The book, titled ‘The Spy Chronicles: RAW, ISI and the Illusion of Peace’ is written jointly with Aditya Sinha and also touches upon other key issues such as a comparison of RAW and ISI, Hafiz Saeed and even a freewheeling talk on the idea of ‘Akhand Bharat’, among many others.

“It is timely and relevant as it comes out at a time when Indo-Pak ties are at an ebb, and there is continuing unrest in Kashmir. This is a small effort in the quest for peace in the on-again-off-again relationship between the neighbours,” says publisher Harper Collins India.

Sometime in 2016, a series of dialogues took place which set out to find a common ground, even if only an illusion, between Dulat, who headed RAW from 1999-2000, and Durrani, who was Director General of ISI from 1990-91. As they could not meet in their home countries, the conversations, guided by Sinha, took place in cities like Istanbul, Bangkok and Kathmandu.

On the table were subjects that have long haunted South Asia. It was in all ways a deep dive into the politics of the subcontinent, as seen through the eyes of two spymasters.
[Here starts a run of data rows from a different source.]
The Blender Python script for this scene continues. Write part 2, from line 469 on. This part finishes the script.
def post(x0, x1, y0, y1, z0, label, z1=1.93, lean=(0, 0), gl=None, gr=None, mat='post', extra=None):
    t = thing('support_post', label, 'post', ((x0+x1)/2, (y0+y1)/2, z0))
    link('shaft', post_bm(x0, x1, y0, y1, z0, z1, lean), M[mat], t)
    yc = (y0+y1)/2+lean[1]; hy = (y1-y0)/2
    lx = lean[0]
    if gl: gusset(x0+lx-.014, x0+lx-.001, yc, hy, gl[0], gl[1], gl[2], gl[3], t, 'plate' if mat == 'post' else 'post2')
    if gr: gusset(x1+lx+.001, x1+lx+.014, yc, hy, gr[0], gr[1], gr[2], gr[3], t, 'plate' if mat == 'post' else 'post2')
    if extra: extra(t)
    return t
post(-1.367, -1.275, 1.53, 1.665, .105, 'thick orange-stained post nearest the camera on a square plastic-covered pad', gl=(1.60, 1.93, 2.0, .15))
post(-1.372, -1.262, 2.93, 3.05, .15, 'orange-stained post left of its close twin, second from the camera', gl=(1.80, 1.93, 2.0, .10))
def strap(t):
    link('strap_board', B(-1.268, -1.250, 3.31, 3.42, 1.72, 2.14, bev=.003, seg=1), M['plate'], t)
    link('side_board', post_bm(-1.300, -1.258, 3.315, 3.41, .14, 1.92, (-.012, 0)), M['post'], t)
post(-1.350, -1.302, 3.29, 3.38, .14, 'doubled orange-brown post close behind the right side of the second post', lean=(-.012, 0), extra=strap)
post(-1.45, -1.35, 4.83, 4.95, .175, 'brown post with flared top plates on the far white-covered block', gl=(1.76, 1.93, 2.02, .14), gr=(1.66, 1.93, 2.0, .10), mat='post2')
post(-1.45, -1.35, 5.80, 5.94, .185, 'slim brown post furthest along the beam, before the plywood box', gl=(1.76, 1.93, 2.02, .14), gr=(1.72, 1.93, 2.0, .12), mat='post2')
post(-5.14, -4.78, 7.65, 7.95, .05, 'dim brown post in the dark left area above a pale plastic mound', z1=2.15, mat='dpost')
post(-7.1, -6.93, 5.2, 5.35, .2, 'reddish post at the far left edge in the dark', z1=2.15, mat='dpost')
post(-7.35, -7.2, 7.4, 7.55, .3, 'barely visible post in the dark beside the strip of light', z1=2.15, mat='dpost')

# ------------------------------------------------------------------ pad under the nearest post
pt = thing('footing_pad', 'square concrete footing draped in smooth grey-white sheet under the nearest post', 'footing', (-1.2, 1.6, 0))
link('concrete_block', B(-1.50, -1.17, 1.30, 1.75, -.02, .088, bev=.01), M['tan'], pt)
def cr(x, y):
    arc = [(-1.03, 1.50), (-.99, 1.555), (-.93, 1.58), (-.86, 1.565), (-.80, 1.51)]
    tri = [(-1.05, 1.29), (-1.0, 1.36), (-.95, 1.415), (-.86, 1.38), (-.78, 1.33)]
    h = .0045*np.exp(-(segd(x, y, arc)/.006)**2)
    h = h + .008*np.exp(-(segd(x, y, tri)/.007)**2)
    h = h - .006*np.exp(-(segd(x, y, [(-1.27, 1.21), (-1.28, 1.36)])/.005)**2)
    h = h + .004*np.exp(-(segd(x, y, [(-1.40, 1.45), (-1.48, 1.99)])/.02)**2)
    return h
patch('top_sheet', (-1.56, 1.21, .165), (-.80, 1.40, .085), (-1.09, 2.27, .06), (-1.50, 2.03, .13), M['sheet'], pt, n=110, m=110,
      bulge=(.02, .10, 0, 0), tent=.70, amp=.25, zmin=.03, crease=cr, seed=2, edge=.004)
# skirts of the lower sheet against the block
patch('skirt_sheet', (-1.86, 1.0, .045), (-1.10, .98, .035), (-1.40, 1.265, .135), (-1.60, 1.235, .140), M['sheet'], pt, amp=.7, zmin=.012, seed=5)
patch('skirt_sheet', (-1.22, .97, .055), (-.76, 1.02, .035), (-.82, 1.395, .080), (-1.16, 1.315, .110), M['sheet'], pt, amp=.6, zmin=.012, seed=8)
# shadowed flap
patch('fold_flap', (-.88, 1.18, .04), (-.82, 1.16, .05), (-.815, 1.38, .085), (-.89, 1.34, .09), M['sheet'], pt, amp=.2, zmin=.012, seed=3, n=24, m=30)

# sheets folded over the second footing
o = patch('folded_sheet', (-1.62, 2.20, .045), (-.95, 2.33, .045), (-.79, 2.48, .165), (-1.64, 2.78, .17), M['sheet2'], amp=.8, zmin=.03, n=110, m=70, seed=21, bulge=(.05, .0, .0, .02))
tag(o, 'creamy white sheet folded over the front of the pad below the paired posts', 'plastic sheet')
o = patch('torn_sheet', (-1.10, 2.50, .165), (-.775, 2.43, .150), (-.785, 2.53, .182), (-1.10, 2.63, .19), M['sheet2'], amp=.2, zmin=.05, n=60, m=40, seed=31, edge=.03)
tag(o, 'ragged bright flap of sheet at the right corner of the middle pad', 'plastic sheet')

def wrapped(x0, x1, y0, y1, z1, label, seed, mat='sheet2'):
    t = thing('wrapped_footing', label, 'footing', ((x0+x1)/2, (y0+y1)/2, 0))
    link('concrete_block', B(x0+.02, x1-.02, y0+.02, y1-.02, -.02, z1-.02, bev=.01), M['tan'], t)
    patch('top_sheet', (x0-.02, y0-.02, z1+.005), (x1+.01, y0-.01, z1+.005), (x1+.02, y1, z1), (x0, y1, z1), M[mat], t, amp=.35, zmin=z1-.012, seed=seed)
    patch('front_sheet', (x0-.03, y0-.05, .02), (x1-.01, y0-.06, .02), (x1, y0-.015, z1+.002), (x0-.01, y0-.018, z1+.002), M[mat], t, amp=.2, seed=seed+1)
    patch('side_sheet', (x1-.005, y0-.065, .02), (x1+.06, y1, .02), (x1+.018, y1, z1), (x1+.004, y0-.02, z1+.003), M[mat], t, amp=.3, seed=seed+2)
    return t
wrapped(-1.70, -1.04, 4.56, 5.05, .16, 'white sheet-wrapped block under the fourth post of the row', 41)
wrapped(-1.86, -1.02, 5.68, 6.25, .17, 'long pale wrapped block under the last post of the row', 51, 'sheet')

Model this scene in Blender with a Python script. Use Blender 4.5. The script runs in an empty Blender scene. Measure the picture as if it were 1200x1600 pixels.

When the project was first mooted, General Durrani laughed and said nobody would believe it even if it was written as fiction, Harper Collins said.

“We have tried to stay as close to the truth as we believe it to be even if some of it is regarded as fiction. The reality is that there are normally more than two sides to most stories. Truth is a kaleidoscope,” Dulat said about the book.

According to Durrani, “Some of us are bursting with wisdom that can hardly wait to be shared. One of the more useful means to do so would indeed be an exchange amongst key players on the opposite sides – provided, of course, we were prepared to concede our faults and provide a different narrative.”